SIMBAD references

In a recent paper, we proposed a simple model in which the steepening in the light curve of the R-band afterglow of the gamma-ray burst (GRB) 990123 is caused by the adiabatic shock that has evolved from an ultrarelativistic phase to a nonrelativistic phase in a dense medium. We find that such a model is quite consistent with observations if the medium density is about 3x10⁶ cm^–3. Here we discuss this model in more detail. In particular, we investigate the effects of synchrotron self-absorption and energy injection. A shock in a dense medium becomes nonrelativistic rapidly after a short relativistic phase.
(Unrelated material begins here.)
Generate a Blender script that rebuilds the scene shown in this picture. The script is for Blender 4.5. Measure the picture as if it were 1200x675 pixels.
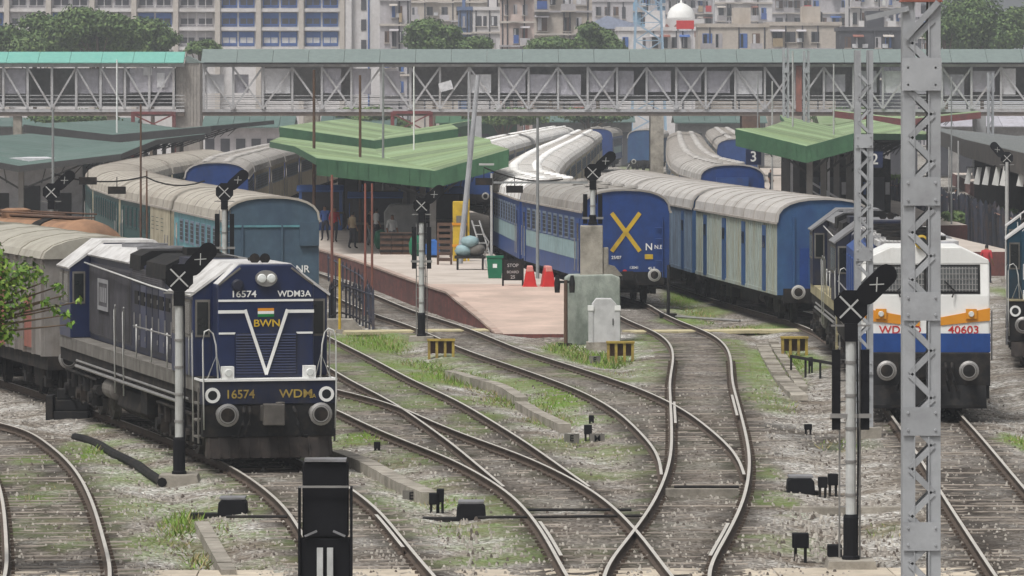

The afterglow from the shock at the nonrelativistic stage decays more rapidly than that of a shock at the relativistic stage. Since some models for GRB energy sources predict that a strongly magnetic millisecond pulsar may be born during the formation of the GRB, we discuss the effect of such a pulsar on the evolution of the nonrelativistic shock through magnetic dipole radiation. We find that after the energy that the shock obtains from the pulsar far exceeds the initial energy of the shock, the afterglow decay will flatten significantly. When the pulsar energy input effect disappears, the decay will steepen again. These features are in excellent agreement with the afterglows of GRB 980519, GRB 990510, and GRB 980326. Furthermore, our model fits very well all the observational data of GRB 980519, including the last two detections.